We dined at the Kennedy Center’s Roof Terrace restaurant, which was recently remodeled. The beautiful dining room features floor-to-ceiling windows overlooking the river, which serves as the flightpath for jets coming low into Reagan National airport, lots of mirrors, handsome deeply upholstered booths and buffets, and modern, attractive lighting. The service was crisp and attentive and the food was outstanding. We had time for a shared dessert and a conversation with the couple next to us who we learned were from Anchorage, Alaska before going downstairs. We were in our seats five minutes before the 7 pm show.


The band filed onto the stage – four trumpets, three trombones, five saxophones and a bass sax, piano, double bass, and drums. Marsalis took his place in the middle of the back row. He gave a short introduction to what we about to hear, and the music started.

During the concert each bandmember got a solo, and they were all incredible. After about the third solo, Marsalis took a turn. And Holy God is he a phenomenon. A couple of his colleagues were shaking their heads as if to say, “how does he do that?” Good question. He made music like I had never heard out of a trumpet. What a virtuoso. I wish I were equipped to better explain what makes him so special, but you’ll have to hear for yourself. At the end of the 90-minute concert, which featured fast-paced jazz from the 1930s and ‘40s, a blues song with a remarkable sax riff, and an original piece written by another bandmember, most of the band left the stage, with Marsalis, pianist Dan Nimmer, bassist Carlos Henriquez, and drummer Obed Calvaire remaining to play an incredible two-minute encore. Here’s a link to the encore that I strongly urge you to check out.


After the show, we Ubered back and stopped in Martin’s Tavern, across the street from the hotel. It’s one of my favorite bars and a true tavern – old, wooden booths along the walls of the main room, a few tables in the middle, a beautiful long bar along the left side and a private room, called the Dugout, past the bar. There’s lots of history there. Every president from Harry S Truman to George W. Bush was served there. John Kennedy had breakfast on Sundays in a corner booth when he was a congressman, and he proposed to Jackie in what is now called the Proposal Booth. Other booths are named for presidents who were regulars – Richard Nixon, Lyndon Johnson, and others. In 1954, five Supreme Court justices informally deliberated in Booth 3 the landmark Brown v. Board of Education case that overturned school segregation. And so on. You can learn more about history at Martin’s here.

Donna and I won’t have a booth named after us, but we’ve sat in many of them over the years. After the concert, we sat at one, got an order of fries and drinks, and felt like we were in college again.

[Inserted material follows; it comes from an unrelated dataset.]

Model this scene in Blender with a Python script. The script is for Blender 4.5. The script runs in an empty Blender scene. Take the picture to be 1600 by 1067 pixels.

It was a great, great night.

The next day we slept in – a novelty for us – and hung out in the room before meeting Donna’s friend Marisol and her husband Jorge at Martin’s. Donna and Marisol met in high school in New Jersey. Marisol was a boarder from Venezuela. She would visit Donna’s parents’ house on holidays or weekends (one of Donna’s brothers had a major crush on her), and one summer Donna visited Marisol at her parents’ house in Maracaibo. They have stayed in touch over the years, and they had met in D.C. before when Marisol came to visit her daughter in Northern Virginia.


This time the friends brought their husbands and the four of us had a wonderful time, the women catching up, the men sharing their interests. We talked children, grandchildren, parents, work (pre-retirement), politics, and more. Marisol and Jorge’s son is a leader in an opposition party to authoritarian socialist president Nicholás Maduro, and they are very tied into politics here and at home. They were appreciative that Donna had arranged for us to be seated at the Proposal Booth.

After a fascinating and congenial lunch, we went our separate ways: Marisol and Jorge to walk and explore, Donna and I to return home to the suburbs. Happy birthday to me!